I think we will have to wait until this fall before there is a clearer ENSO signal. There are numerous issues, including that the subsurface is not particularly warm. Perhaps a decent oceanic Kelvin wave from this MJO may change this. Stay tuned!


Greg said...

Hello Ed,

I hope what ever you are working on turns out great, as all of your other works do.

I'm trying to piece things together here a bit. I noticed that the frictional torques are removing positive AAM anomalies in the tropics and mid-latitudes and since mountain torques respond to frictional torques, it is likely that we will see continued removal of postive AAM anomalies via mountain torque. Mountain torque dominates the other torques, and it is possible that we will see a dip in the relative AAM (eh, something like that).

So there appears to be a positive AAM relaxation in the coming days.

There has been strengthening of westerly winds in the EH (as noted by your last comment), but the 200mb winds still remain out of the east. Which makes the zonal mean winds a bit of a mix (I think).

Negative OLR anomalies persist in the west Pacific and Bay of Bengal. I remember you stated that EH tropical convection is ok as long as it doesn't become enhanced(it appears it hasn't).

Do those loosely touch upon the reasons for projecting a brief El-Nino respite to GWO phases 8-1 for the coming weeks?

Ed Berry said...

Hello Greg,

Sorry for my slow response. Essentially the weather-climate dynamical system is in a quasi-stationary/equilibrium state weakly shifted toward El-Nino. The large negative global frictional torque is partly a response to zonal mean subtropical westerly wind flow anomalies being brought down to the surface as they shift poleward. That has helped to persist global AAM ~1 standard deviation above the R1 data climatology (lower 21 sigma levels)since roughly mid-May.

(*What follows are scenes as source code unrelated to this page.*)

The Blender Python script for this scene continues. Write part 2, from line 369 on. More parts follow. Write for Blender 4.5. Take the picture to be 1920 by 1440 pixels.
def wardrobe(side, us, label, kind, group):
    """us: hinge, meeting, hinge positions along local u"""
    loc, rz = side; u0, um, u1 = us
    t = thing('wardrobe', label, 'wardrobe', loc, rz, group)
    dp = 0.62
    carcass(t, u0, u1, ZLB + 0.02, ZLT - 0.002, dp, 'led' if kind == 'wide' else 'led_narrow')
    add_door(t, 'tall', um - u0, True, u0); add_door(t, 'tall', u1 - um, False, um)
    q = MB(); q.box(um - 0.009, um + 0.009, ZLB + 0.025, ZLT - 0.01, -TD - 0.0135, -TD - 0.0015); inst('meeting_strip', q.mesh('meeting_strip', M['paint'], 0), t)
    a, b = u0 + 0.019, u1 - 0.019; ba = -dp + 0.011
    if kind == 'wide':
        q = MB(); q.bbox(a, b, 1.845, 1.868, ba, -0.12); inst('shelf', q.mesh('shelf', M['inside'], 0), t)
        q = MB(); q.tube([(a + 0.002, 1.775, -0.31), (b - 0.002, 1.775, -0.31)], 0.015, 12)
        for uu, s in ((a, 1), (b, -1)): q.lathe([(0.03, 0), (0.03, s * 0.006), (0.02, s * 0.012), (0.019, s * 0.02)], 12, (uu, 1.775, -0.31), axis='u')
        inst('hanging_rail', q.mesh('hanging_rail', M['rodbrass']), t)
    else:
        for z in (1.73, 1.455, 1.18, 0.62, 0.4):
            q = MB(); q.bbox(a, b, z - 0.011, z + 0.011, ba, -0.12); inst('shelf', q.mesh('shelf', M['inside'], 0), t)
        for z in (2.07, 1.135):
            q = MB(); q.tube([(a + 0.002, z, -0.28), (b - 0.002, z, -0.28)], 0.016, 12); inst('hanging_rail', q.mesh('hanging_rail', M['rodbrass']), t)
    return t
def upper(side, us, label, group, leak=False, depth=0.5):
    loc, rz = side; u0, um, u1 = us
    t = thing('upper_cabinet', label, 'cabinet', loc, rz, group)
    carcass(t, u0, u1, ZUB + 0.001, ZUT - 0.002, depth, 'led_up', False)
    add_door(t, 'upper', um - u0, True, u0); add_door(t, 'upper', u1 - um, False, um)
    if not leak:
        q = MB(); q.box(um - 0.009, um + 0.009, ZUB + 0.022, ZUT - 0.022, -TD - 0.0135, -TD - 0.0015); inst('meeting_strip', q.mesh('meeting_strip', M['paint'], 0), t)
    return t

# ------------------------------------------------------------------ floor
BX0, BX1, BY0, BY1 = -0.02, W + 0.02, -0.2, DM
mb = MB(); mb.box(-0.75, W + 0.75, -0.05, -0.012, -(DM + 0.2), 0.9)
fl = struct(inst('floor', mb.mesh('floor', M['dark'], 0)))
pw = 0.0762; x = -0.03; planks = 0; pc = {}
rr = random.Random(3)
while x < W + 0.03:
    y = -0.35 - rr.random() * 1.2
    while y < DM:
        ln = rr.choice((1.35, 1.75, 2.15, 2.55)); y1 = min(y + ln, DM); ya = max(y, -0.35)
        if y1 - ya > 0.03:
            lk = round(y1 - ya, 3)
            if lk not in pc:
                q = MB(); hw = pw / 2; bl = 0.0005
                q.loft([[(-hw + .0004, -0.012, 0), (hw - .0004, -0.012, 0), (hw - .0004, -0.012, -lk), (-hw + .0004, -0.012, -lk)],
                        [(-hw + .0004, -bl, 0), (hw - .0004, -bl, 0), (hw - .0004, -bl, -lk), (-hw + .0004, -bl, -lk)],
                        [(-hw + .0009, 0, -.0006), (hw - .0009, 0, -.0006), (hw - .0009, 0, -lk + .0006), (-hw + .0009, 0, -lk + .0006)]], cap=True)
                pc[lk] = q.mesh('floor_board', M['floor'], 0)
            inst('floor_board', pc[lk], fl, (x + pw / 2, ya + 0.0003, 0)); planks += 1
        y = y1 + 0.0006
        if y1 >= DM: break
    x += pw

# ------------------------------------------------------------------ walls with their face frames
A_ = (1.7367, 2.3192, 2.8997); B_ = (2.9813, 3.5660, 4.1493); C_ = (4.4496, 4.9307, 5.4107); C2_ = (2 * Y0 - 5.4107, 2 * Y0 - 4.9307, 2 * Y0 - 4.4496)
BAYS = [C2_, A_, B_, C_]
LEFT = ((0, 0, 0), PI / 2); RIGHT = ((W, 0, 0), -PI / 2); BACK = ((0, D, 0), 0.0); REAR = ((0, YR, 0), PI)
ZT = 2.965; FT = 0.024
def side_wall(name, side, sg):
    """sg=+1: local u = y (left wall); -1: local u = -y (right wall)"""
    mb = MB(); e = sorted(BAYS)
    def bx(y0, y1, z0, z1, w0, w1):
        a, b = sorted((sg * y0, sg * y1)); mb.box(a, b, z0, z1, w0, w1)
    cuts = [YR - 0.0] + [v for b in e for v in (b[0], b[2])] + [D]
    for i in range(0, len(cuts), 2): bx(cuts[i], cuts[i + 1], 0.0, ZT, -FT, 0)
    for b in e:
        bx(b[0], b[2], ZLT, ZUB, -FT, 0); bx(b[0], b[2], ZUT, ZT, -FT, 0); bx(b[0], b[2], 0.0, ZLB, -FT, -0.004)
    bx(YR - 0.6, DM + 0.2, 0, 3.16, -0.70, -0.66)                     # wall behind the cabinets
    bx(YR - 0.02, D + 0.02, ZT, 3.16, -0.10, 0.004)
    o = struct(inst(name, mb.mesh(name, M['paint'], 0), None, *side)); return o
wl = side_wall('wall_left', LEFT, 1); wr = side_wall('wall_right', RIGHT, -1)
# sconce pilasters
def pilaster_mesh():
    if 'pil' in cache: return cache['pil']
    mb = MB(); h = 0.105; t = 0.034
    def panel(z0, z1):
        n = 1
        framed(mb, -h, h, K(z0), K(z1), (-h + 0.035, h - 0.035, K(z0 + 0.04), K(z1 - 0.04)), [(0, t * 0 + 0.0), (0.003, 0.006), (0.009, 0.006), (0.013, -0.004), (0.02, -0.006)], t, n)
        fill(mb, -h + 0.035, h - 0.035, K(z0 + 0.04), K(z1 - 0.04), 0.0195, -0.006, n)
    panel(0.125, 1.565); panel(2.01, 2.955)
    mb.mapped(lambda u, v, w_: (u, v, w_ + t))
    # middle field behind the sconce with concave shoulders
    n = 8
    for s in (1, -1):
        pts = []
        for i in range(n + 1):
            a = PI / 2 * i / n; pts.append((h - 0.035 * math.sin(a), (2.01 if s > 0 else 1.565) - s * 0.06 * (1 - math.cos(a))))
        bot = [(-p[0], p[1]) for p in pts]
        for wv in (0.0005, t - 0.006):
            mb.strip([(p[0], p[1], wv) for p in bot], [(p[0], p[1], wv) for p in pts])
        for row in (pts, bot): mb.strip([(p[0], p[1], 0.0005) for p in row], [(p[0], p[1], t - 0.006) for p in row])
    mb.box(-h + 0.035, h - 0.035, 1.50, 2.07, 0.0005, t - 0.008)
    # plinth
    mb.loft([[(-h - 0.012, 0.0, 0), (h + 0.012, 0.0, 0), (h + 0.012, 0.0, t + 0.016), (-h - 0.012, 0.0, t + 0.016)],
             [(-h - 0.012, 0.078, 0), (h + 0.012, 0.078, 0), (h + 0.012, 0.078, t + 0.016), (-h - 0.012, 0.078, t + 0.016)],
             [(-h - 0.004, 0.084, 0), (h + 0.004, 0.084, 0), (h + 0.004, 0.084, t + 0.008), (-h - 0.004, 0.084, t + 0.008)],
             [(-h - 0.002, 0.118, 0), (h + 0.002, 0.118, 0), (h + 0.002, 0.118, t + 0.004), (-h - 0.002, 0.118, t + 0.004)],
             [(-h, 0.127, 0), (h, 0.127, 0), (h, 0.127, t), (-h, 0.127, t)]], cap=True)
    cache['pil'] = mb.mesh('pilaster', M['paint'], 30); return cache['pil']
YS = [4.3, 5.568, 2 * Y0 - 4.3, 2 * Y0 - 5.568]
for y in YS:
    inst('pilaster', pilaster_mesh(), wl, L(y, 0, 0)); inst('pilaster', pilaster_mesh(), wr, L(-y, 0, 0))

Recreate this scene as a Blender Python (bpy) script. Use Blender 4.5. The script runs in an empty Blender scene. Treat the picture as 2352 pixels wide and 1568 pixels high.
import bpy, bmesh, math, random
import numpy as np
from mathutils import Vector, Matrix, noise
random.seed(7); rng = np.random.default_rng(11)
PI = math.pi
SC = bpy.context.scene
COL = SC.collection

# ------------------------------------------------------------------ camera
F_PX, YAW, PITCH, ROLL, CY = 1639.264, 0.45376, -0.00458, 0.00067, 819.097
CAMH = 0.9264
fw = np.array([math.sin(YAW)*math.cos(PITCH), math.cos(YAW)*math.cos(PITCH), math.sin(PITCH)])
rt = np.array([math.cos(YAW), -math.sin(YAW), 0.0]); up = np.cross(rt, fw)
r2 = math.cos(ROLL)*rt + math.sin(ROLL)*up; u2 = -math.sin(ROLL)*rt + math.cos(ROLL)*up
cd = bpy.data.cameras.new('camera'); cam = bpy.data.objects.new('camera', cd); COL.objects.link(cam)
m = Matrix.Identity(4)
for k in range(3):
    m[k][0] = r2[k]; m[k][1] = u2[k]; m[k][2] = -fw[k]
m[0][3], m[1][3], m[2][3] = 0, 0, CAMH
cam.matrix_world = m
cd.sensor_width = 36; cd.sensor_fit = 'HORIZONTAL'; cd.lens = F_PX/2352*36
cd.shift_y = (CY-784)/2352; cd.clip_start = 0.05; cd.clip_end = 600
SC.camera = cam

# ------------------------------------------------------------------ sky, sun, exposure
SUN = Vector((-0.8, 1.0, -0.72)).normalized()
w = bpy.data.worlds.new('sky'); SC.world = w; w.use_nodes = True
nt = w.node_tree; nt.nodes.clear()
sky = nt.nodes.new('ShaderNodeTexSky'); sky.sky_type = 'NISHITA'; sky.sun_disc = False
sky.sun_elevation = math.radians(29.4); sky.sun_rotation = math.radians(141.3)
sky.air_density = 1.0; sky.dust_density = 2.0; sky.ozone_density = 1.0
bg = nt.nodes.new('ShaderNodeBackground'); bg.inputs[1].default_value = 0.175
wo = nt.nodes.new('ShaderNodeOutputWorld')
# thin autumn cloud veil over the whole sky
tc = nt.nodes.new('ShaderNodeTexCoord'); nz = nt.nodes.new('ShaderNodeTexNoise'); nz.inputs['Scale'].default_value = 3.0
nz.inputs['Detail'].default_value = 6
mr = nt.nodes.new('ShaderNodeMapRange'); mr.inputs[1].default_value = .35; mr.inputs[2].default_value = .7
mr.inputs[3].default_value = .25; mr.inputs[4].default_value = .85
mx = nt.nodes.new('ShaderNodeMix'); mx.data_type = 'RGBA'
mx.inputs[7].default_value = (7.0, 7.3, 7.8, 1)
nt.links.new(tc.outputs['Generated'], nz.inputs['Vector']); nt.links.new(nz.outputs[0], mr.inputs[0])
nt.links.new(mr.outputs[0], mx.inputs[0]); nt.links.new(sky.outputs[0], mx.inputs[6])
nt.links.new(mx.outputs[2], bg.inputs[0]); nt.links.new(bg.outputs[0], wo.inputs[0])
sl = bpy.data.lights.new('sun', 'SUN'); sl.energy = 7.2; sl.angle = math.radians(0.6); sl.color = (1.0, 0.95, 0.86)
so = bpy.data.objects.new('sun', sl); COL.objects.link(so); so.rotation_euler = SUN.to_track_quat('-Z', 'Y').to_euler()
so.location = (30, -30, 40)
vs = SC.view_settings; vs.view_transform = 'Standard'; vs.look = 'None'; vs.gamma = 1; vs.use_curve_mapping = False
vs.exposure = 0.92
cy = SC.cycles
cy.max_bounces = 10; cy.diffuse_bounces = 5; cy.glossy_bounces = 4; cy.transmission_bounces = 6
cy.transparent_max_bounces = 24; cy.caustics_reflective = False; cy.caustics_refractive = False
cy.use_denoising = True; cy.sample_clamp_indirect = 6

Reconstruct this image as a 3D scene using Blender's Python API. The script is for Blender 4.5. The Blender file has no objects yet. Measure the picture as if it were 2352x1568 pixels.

The gist is that I think the global circulation will remain shifted toward octants 7-8-1 of GWO/MJO phase space UFN. What happens this fall will be critical. The EH tropical convection is not much more than
"normal rainfall" for the monsoon systems. In fact, until a few days ago the situation there was "dry". The surface westerlies/upper tropospheric easterlies you refer to are to be expected with a first order baroclinic mode to tropical forcing.

Hope this helps,

Greg said...

Hi Ed,

Thank you for the response. Your dedication is much appreciated.


snoman said...

I am really beginning to think the El Nino has a rough road ahead. The GFS and ECMWF models indicate a massive high pressure complex setting up over a good chunk of the central and eastern North Pacific. Such an arrangement would make strong trade winds quite likely.